At the aggregate level, the Centre’s gross tax collections grew by a healthy 17 per cent in October. Much of this improvement can be traced to higher indirect tax collections, which grew by 23.6 per cent in October, with revenue from central GST, excise and customs all showing healthy growth, as consumption activity picked up. Over the April-October period, indirect taxes were down only 6.5 per cent compared to last year. Under direct taxes, revenue from personal income taxes maintained its upward trajectory, growing at a 16.6 per cent in October, up from 2.6 per cent last month, while corporate tax collections continue to contract, though the pace of decline has eased considerably in recent months. The government’s proceeds from disinvestment as well as from non-tax sources continue to remain a major source of concern. As against a disinvestment target of Rs 2.1 lakh crore, collections in the first seven months have been only Rs 6,178 crore, while non-tax revenue collections have remained at less than a third of the budgeted target, as against 72 per cent last year. But, despite the improvement in its tax receipts, the Centre has now cut back tax devolution to states to Rs 37,233 crore in October, from Rs 41,965 crore in September — indicative of the severe adjustment likely to be made to the budgeted share of states in the divisible tax pool on account of lower overall tax collections.
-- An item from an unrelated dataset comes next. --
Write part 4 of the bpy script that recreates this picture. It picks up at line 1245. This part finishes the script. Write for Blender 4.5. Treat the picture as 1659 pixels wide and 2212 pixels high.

The GDP data released by the National Statistical Office revealed that government spending actually declined in the second quarter of the current financial year, imparting a contractionary impulse to the economy. While this trend reversed in October, with central government spending growing by 9.5 per cent, total central government spending in the first seven months of the year remained at almost the same level as last year. Thus, despite the announcement of various relief packages, there has not been any significant pick-up in public spending. Merely meeting its budgeted expenditure target would now imply an increase in spending of 33.7 per cent over the November to March period, which would impart a positive impulse to the economy.